The American Embassy in Yemen is closing down this week amid political turmoil and a crumbling security situation in the region.

Embassy employees plan to shut down the U.S. mission in Yemen’s capital city of Sana’a by Wednesday, and have been disposing of documents and weapons and leaving the area over the last few days, Reuters reported Tuesday.

The embassy, located in the capital city of Sana’a, was closed to the public last month as “a prudent precaution,” according to U.S. officials cited by NBC News, after years of violence among various rebel groups within Yemen boiled over. Shiite Houthi rebels, based in the northern part of the country, overran Western-backed Yemeni President Abed Rabbo Mansour Hadi’s palace on Jan. 20. Days later, Hadi and his entire Cabinet resigned, leaving the Houthis effectively in control of the Yemeni government.

Several months before that happened, the U.S. Embassy sent nonessential staff home.

Matthew Tueller, the U.S. ambassador to Yemen, has reportedly told employees that the Obama administration may ask the Turkish or Algerian embassies in Sana’a to look after U.S. interests in Yemen. Tueller, who was appointed last May, has appeared calm in the face of the collapse of Yemen’s government. “As long as he can operate there, he will want to,” Ryan Crocker, a former top U.S. diplomat who worked with Tueller, told Politico last month. “He personifies one of my mantras for service in the Middle East: Don’t panic.”
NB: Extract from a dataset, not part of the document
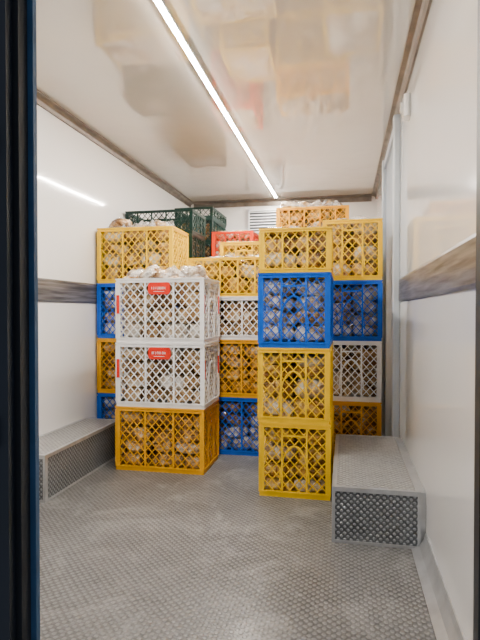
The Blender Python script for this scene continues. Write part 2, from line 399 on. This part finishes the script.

But embassy employees have had reason to panic before.

In June 2001, Yemeni authorities arrested eight Yemenis believed to be plotting to blow up the building. In 2008, Qaida affiliated terrorists detonated a car bomb near the embassy’s security gate and tried to storm the compound. The attack killed 16 Yemeni police and civilians and six assailants. In 2009, three gunmen opened fire at a checkpoint outside the embassy. They were quickly apprehended, and no one was injured.

The United States first established diplomatic relations with Yemen in 1946, sending two diplomats to lead the American mission there in the city of Taiz. In 1963, the mission was elevated to embassy status, but there was no U.S. ambassador until 1967, after the mission had relocated to Sana’a. Yemen temporarily severed ties with the U.S. that year during the Arab-Israeli conflict. The U.S. established an embassy in Aden after relations were restored later that year, but it closed in 1969 amid disagreement between the two nations and never reopened. In 1972, the Sana’a embassy opened again, and William R. Crawford, Jr., became the first U.S. ambassador to Yemen to live there.

This week’s closure means that the U.S. now does not have a functioning embassy in three Arab Spring countries: Yemen, Libya. and Syria.